CLAUDIO CUMANI
Cronaca

La gabbia senz’aria di chi aspetta Godot

Da giovedì all’Arena del Sole il dramma di Beckett firmato dal visionario regista Terzopoulos, con Enzo Vetrano e Stefano Randisi

La gabbia senz’aria di chi aspetta Godot

La gabbia senz’aria di chi aspetta Godot

E finalmente Enzo Vetrano e Stefano Randisi trovarono Godot. Era da tempo che i due attori, vicini da sempre alle suggestioni della grande drammaturgia del Novecento, pensavano a Beckett, alla sua beffarda concezione dell’attesa e alla sua complessità di pensiero. L’incontro con il regista greco Theodoros Terzopoulos, artista fra i più innovativi della scena contemporanea, ha segnato la svolta. Arriva all’Arena del Sole da giovedì 15 a domenica 18, uno degli spettacoli più interessanti della stagione, quell’ ‘Aspettando Godot’ di Beckett firmato appunto da Terzopoulos che vede Vetrano nei panni di Estragone e Randisi in quelli di Vladimiro. Con loro sul palco, in questo allestimento coprodotto da Ert, ci sono Paolo Musio, Giulio Germano Cervi, Rocco Ancarola. Un’imponente struttura scenica, pronta a squadernarsi in gabbie claustrofobiche, allude a un mondo in rovina che imprigiona i personaggi. È lì che i due vagabondi attendono, fra varie apparizioni, una vita che non verrà e un domani simile a oggi. Teatro dell’Assurdo e sul Nulla, certo, ma anche dialogo fra contemporaneità e dramma letterario. Lo spettacolo, al termine della lunga tournée italiana, sarà ospitato a Atene, Budapest e Shangai. Vetrano e Randisi parlano insieme, integrandosi nelle risposte. Cosa si deve aspettare il pubblico da questo Godot?

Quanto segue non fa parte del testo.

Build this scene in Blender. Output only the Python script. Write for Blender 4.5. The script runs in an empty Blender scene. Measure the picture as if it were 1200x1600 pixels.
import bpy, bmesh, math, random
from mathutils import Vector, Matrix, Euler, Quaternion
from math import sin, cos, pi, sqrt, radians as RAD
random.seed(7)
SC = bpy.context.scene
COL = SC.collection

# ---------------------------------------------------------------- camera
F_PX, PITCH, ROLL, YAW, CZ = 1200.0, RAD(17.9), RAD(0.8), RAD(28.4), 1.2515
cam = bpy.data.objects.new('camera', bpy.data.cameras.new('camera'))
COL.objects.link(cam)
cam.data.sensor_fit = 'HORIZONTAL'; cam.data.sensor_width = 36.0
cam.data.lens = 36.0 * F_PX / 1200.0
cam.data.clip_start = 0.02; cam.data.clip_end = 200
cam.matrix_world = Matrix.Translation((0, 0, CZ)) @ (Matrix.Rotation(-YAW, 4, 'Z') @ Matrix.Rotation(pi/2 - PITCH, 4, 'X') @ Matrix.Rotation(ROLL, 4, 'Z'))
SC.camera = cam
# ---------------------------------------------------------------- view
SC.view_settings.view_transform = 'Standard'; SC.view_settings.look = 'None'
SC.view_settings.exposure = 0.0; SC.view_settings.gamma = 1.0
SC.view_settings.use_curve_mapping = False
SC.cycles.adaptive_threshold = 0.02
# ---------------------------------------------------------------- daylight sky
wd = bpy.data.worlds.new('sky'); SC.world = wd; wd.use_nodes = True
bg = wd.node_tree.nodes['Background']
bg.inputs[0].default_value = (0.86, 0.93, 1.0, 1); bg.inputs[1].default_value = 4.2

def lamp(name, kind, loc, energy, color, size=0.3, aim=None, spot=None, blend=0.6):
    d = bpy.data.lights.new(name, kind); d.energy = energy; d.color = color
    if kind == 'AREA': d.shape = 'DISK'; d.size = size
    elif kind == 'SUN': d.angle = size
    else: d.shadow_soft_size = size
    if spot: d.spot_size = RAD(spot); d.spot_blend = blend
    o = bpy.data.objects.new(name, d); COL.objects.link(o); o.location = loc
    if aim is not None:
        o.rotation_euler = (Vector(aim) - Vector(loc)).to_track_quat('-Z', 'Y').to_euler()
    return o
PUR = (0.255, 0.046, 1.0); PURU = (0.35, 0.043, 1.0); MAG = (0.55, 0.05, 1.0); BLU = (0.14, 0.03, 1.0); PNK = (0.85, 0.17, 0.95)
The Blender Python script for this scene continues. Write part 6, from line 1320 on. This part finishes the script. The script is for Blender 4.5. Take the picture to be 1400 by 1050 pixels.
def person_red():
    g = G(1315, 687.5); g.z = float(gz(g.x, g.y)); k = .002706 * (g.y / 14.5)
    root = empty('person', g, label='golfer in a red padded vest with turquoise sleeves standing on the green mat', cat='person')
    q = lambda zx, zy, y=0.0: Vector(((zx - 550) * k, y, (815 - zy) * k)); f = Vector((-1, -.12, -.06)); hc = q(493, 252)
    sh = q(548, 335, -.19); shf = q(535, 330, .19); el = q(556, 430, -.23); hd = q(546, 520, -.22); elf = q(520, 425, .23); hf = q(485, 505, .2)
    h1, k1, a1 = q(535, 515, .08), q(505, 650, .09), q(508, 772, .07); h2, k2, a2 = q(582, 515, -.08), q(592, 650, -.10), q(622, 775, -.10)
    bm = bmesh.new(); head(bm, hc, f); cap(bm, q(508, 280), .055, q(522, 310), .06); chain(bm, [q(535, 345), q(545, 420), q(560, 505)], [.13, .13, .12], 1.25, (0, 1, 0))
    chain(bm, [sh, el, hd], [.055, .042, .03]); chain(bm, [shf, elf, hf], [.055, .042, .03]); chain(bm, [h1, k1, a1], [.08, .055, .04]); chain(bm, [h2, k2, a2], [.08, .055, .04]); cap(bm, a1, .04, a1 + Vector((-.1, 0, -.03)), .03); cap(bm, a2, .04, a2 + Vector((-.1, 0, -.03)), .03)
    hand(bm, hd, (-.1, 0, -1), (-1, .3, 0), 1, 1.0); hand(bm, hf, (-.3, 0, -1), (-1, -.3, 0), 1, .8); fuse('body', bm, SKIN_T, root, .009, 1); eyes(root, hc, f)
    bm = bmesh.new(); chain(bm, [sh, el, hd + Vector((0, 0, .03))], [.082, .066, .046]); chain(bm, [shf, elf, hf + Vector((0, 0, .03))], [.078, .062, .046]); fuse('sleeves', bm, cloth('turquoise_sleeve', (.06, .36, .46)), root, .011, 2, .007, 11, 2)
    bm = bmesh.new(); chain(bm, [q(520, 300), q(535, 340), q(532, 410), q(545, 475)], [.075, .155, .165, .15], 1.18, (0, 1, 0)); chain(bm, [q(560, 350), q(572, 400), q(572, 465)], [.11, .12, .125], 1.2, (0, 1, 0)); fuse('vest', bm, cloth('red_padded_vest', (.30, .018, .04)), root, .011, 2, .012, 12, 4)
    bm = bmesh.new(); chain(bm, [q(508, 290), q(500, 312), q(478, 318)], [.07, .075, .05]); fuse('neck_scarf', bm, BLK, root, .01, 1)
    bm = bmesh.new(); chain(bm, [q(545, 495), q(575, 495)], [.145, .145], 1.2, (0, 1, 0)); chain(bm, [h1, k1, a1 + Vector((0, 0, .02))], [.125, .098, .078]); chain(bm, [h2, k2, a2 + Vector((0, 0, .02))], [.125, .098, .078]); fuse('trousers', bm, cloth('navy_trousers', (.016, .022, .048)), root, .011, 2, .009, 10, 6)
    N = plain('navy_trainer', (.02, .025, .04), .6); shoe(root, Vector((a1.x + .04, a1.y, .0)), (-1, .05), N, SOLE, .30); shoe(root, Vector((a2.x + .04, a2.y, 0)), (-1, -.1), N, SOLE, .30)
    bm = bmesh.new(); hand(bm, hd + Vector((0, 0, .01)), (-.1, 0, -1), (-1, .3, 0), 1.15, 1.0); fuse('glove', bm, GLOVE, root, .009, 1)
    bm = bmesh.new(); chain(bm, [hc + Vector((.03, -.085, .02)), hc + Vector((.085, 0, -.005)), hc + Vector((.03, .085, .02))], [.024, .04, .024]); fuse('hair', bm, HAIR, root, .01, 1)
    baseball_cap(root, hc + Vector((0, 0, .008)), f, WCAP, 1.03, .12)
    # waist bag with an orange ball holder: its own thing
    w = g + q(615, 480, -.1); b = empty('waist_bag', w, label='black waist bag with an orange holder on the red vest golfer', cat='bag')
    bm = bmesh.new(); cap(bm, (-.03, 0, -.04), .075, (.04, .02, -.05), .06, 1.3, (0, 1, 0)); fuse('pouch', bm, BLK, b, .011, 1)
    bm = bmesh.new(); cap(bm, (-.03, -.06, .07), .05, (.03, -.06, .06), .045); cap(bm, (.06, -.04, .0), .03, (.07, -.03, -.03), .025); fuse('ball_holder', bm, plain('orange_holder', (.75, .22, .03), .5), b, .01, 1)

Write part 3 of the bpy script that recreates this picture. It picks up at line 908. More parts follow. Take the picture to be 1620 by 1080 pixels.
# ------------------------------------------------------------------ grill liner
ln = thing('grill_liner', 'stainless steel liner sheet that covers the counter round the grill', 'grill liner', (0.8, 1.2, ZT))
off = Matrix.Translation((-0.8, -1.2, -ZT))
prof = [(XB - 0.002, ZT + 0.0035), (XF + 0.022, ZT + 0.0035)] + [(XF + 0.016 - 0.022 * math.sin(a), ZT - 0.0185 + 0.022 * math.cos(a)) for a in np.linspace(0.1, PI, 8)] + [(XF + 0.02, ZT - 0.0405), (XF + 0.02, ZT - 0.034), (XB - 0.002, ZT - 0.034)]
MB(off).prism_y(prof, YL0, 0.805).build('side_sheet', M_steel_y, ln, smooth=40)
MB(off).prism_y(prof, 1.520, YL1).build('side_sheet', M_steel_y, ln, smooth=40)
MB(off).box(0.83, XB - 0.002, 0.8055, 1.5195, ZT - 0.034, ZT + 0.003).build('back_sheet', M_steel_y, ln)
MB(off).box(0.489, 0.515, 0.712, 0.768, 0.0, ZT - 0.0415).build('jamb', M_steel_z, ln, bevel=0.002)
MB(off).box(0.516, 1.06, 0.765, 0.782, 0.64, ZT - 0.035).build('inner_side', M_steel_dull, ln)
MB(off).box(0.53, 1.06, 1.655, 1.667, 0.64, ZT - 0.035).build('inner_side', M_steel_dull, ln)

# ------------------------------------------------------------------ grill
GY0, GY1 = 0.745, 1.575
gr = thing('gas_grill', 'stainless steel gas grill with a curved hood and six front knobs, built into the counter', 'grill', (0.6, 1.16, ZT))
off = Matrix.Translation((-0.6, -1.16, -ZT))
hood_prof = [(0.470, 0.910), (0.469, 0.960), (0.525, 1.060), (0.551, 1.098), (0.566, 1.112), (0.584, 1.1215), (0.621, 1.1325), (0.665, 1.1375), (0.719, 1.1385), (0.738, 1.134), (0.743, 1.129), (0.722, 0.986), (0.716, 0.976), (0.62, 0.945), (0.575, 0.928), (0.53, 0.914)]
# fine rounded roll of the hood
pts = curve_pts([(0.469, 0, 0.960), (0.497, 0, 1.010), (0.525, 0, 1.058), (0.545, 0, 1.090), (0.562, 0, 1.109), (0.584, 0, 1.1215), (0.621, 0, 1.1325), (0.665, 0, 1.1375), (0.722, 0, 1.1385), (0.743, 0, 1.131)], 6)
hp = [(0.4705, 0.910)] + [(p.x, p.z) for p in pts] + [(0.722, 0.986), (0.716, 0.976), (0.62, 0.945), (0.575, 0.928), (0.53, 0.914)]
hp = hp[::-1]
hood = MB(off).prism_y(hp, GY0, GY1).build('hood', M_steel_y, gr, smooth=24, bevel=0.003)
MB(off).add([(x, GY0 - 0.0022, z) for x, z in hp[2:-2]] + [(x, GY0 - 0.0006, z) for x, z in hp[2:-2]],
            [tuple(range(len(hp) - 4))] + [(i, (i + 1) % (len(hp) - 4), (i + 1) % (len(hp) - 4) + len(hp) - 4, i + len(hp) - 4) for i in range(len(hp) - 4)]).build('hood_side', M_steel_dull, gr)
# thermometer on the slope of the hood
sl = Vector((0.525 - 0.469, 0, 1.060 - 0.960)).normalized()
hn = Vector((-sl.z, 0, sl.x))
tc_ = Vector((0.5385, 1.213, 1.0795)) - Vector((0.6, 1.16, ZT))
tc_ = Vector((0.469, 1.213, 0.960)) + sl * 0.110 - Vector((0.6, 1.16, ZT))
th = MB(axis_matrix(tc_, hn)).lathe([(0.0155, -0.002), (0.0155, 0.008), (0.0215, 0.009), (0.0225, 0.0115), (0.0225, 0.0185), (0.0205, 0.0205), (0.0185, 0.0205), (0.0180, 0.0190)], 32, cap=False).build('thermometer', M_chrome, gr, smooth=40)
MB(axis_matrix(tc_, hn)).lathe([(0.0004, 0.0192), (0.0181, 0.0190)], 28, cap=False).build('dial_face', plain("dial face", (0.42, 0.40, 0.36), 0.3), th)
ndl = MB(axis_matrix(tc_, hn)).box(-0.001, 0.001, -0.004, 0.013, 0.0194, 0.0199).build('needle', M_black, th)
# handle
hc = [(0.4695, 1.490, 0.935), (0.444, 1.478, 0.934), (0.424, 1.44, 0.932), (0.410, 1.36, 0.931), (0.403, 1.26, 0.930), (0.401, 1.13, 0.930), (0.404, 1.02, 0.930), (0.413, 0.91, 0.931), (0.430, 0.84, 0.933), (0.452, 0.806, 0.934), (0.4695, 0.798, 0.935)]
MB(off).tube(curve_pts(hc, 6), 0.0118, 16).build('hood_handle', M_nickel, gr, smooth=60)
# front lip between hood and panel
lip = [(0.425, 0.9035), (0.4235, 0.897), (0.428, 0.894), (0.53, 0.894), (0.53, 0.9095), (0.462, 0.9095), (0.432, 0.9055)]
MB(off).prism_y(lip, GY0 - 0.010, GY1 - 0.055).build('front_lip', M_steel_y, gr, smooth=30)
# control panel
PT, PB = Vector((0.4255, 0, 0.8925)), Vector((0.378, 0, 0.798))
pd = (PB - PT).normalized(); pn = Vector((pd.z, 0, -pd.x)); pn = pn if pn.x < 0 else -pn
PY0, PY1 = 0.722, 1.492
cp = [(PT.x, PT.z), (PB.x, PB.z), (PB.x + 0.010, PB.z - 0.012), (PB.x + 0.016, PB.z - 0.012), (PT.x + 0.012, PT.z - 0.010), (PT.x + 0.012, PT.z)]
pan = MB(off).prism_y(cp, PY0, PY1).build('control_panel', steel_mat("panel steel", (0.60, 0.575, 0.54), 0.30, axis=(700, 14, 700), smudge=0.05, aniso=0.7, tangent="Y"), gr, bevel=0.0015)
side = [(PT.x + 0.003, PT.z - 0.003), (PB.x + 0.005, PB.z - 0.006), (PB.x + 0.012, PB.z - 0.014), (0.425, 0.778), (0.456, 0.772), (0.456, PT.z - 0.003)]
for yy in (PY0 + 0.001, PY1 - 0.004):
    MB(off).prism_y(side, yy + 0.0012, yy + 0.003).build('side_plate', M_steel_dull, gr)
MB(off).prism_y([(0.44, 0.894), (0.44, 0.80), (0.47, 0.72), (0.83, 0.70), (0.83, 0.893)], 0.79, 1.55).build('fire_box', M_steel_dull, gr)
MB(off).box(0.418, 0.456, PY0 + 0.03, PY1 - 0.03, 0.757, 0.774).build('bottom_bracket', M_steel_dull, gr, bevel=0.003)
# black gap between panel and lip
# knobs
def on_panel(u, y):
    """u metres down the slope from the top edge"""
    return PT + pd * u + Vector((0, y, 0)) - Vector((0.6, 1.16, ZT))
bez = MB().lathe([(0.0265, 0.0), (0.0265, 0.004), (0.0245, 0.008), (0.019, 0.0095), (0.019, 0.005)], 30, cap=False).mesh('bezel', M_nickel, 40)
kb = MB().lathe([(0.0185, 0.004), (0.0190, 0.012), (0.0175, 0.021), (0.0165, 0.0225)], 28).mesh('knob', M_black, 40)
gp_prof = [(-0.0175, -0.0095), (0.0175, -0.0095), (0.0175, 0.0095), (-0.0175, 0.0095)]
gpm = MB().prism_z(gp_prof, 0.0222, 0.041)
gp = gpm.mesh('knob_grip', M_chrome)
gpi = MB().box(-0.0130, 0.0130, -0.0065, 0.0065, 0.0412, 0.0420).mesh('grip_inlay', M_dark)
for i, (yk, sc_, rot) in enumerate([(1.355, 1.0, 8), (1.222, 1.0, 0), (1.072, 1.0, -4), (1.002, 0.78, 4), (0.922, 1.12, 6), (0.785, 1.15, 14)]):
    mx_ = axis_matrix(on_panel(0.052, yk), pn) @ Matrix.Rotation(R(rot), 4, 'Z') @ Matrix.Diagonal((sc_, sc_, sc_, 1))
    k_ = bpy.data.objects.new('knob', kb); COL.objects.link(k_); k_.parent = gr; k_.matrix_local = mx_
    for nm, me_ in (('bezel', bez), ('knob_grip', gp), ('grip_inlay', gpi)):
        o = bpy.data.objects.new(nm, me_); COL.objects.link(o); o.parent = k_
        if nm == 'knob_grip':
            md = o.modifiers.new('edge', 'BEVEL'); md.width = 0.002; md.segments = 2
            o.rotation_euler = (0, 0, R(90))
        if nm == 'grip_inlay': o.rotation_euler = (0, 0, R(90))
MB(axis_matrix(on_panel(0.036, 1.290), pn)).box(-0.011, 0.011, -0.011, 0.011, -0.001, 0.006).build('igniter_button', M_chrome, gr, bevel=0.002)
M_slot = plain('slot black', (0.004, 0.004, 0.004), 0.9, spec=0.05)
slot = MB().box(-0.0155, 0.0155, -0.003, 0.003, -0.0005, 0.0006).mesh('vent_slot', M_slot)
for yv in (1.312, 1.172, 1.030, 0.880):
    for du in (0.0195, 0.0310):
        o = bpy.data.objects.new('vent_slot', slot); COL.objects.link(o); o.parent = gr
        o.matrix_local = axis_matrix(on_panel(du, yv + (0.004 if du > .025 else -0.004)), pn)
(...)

"Un Beckett attraversato dalla poetica e dall’estetica di Terzopoulos che, pur in una selezione coerente del testo, non toglie nulla ma sottolinea l’importanza di parlare a se stessi, ovvero di mettersi in comunicazione con l’altro dentro di sé. Perché più siamo isolati più esprimiamo la condizione umana. In ‘Aspettando Godot’ nessuno ricorda cosa è successo il giorno prima e tutto è basato sul momento. I personaggi sembrano reduci, più che da un deserto postatomico, dalle guerre che ora abbiamo imparato a conoscere quotidianamente".

Com’è stato lavorare con questo maestro?

"È un visionario capace dell’impensabile. Ricorda Leo de Beraradinis, a cui lo legano molte intuizioni. Ci ha portati a una recitazione non realistica ma vera, chiedendoci di ’essere’ e non ’fare’ il personaggio. La sua scenografia è un’installazione simbolica: un enorme quadrato che si alza e si allarga e che contiene Vladimiro e Estragone in orizzontale perché sognatori e gli altri uomini in verticale in quanto sottomessi".

In passato Giorgio Gaber e Enzo Jannacci interpretarono ‘Aspettando Godot’ e Walter Chiari e Renato Rascel ‘Finale di partita’: si può dunque recitare Beckett in vari modi?

"Il suo è sarcasmo e non clowmerie. È quella la sua enorme risorsa. Siamo di fronte a tragedie venate di umorismo: ci si può ridere sopra ma non ridere. Parlare di Beckett non è semplice: il film dedicato alla sua figura, ‘Prima danza, poi pensa’, che è ora nelle sale, non cita ad esempio per nulla l’attività intellettuale e letteraria".

Siete arrivati a Bologna nel ‘79 con il gruppo Daggide per poi entrare nell’82 in Nuova Scena. Come avete vissuto il teatro in città in questi 40 anni?

"Siamo stati fortunati, qui abbiamo potuto sviluppare il nostro modo di lavorare. E Bologna in tutti questi decenni ha saputo far vivere e vedere il teatro in maniera diretta. Questi segni sono presenti nel nuovo spettacolo che porteremo in giro con Nicola Borghesi ‘Grazie della squisita prova’. Il titolo si riferisce a una frase ironica che Leo rivolgeva in compagnia a chi non si impegnava".